--- begin ---

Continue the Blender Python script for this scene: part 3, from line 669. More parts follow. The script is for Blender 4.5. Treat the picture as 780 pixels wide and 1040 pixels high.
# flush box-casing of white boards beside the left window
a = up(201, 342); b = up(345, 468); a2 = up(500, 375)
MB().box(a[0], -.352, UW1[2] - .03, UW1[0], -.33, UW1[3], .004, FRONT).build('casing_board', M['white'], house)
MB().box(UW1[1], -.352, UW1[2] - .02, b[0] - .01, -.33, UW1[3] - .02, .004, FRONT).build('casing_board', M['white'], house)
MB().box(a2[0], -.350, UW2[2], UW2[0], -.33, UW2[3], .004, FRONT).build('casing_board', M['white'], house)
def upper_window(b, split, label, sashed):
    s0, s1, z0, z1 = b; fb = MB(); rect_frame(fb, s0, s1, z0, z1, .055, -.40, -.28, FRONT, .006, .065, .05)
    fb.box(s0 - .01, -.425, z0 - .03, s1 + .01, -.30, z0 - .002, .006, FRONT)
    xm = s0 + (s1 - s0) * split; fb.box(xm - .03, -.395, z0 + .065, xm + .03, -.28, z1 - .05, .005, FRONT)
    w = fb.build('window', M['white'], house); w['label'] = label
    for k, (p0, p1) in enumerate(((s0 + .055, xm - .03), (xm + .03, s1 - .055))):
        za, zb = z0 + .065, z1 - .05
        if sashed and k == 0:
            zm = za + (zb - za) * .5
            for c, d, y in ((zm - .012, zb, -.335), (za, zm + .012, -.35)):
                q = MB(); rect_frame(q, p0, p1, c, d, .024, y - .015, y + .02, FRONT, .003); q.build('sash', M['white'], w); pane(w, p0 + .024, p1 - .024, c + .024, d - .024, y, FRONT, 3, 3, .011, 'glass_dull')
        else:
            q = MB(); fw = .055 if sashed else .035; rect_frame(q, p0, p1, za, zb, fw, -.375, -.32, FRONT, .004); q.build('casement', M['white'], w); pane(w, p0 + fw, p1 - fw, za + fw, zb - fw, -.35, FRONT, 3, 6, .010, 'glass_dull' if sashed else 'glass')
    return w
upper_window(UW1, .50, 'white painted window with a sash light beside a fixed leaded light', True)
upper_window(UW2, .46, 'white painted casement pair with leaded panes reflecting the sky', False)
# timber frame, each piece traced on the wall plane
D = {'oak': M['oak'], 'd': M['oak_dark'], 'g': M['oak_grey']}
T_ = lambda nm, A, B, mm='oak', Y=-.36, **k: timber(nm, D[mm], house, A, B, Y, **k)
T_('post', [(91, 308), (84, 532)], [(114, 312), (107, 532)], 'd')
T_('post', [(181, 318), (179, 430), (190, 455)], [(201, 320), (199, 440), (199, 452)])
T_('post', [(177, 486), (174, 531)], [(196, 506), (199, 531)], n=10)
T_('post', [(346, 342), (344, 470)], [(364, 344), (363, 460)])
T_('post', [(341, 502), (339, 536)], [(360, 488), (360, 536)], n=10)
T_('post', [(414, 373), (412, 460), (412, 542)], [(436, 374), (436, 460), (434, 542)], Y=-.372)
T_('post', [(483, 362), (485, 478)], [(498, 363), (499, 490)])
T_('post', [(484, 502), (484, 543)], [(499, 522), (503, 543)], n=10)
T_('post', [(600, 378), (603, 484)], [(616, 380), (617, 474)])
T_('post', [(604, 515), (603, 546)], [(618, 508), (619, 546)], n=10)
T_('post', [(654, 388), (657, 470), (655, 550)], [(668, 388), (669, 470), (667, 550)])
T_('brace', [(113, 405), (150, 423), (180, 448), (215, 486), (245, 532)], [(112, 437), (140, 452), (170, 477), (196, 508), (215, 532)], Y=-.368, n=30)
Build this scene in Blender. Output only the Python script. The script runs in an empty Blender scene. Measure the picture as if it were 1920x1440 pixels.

--- end ---

> What you need to do
Your answer should be a single number: the count of lines in these records that hold the string "Blender".

> Reply to the exercise
2